WORK TO DO =>
Restate each of the lines given below, word for word.

SUPPLIED MATERIAL =>
— Begin —

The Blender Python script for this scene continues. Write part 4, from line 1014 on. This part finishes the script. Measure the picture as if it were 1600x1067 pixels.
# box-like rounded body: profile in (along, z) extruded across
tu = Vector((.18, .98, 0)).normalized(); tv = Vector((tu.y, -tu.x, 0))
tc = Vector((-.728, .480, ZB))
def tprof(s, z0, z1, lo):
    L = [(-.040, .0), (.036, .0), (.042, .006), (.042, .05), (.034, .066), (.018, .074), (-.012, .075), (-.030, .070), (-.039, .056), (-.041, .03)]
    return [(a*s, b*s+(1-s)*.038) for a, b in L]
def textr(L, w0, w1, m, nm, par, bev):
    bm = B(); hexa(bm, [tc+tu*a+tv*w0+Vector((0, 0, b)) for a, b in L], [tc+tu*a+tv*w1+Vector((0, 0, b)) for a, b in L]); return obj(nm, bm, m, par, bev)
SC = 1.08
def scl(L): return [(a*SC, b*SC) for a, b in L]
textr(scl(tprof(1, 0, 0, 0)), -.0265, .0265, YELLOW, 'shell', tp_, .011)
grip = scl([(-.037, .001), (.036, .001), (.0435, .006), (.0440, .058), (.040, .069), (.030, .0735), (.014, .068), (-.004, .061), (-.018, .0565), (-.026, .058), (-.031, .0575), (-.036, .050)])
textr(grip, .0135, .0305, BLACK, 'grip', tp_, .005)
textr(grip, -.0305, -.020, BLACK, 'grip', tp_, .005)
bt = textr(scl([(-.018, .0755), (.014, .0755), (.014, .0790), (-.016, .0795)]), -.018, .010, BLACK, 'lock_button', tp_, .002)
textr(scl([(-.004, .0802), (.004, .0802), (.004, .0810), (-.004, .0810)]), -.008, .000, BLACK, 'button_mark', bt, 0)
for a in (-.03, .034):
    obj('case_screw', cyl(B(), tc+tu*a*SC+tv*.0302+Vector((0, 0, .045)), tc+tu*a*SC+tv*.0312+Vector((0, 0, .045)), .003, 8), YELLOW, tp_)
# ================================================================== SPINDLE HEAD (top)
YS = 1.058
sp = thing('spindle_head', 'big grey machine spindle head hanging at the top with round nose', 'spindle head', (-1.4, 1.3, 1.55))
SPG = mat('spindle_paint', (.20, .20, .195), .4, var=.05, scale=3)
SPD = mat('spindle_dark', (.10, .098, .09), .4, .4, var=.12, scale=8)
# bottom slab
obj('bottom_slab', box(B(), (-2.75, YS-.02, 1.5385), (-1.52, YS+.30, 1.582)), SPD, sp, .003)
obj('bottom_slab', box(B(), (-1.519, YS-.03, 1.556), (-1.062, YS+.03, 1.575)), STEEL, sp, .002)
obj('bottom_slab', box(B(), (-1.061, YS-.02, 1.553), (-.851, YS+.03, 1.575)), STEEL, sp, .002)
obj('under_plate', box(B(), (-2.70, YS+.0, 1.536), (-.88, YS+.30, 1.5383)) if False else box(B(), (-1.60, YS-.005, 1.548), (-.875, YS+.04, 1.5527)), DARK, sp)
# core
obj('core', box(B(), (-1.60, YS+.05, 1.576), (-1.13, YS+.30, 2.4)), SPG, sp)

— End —

ANSWER BELOW =>
The Blender Python script for this scene continues. Write part 4, from line 1014 on. This part finishes the script. Measure the picture as if it were 1600x1067 pixels.
# box-like rounded body: profile in (along, z) extruded across
tu = Vector((.18, .98, 0)).normalized(); tv = Vector((tu.y, -tu.x, 0))
tc = Vector((-.728, .480, ZB))
def tprof(s, z0, z1, lo):
    L = [(-.040, .0), (.036, .0), (.042, .006), (.042, .05), (.034, .066), (.018, .074), (-.012, .075), (-.030, .070), (-.039, .056), (-.041, .03)]
    return [(a*s, b*s+(1-s)*.038) for a, b in L]
def textr(L, w0, w1, m, nm, par, bev):
    bm = B(); hexa(bm, [tc+tu*a+tv*w0+Vector((0, 0, b)) for a, b in L], [tc+tu*a+tv*w1+Vector((0, 0, b)) for a, b in L]); return obj(nm, bm, m, par, bev)
SC = 1.08
def scl(L): return [(a*SC, b*SC) for a, b in L]
textr(scl(tprof(1, 0, 0, 0)), -.0265, .0265, YELLOW, 'shell', tp_, .011)
grip = scl([(-.037, .001), (.036, .001), (.0435, .006), (.0440, .058), (.040, .069), (.030, .0735), (.014, .068), (-.004, .061), (-.018, .0565), (-.026, .058), (-.031, .0575), (-.036, .050)])
textr(grip, .0135, .0305, BLACK, 'grip', tp_, .005)
textr(grip, -.0305, -.020, BLACK, 'grip', tp_, .005)
bt = textr(scl([(-.018, .0755), (.014, .0755), (.014, .0790), (-.016, .0795)]), -.018, .010, BLACK, 'lock_button', tp_, .002)
textr(scl([(-.004, .0802), (.004, .0802), (.004, .0810), (-.004, .0810)]), -.008, .000, BLACK, 'button_mark', bt, 0)
for a in (-.03, .034):
    obj('case_screw', cyl(B(), tc+tu*a*SC+tv*.0302+Vector((0, 0, .045)), tc+tu*a*SC+tv*.0312+Vector((0, 0, .045)), .003, 8), YELLOW, tp_)
# ================================================================== SPINDLE HEAD (top)
YS = 1.058
sp = thing('spindle_head', 'big grey machine spindle head hanging at the top with round nose', 'spindle head', (-1.4, 1.3, 1.55))
SPG = mat('spindle_paint', (.20, .20, .195), .4, var=.05, scale=3)
SPD = mat('spindle_dark', (.10, .098, .09), .4, .4, var=.12, scale=8)
# bottom slab
obj('bottom_slab', box(B(), (-2.75, YS-.02, 1.5385), (-1.52, YS+.30, 1.582)), SPD, sp, .003)
obj('bottom_slab', box(B(), (-1.519, YS-.03, 1.556), (-1.062, YS+.03, 1.575)), STEEL, sp, .002)
obj('bottom_slab', box(B(), (-1.061, YS-.02, 1.553), (-.851, YS+.03, 1.575)), STEEL, sp, .002)
obj('under_plate', box(B(), (-2.70, YS+.0, 1.536), (-.88, YS+.30, 1.5383)) if False else box(B(), (-1.60, YS-.005, 1.548), (-.875, YS+.04, 1.5527)), DARK, sp)
# core
obj('core', box(B(), (-1.60, YS+.05, 1.576), (-1.13, YS+.30, 2.4)), SPG, sp)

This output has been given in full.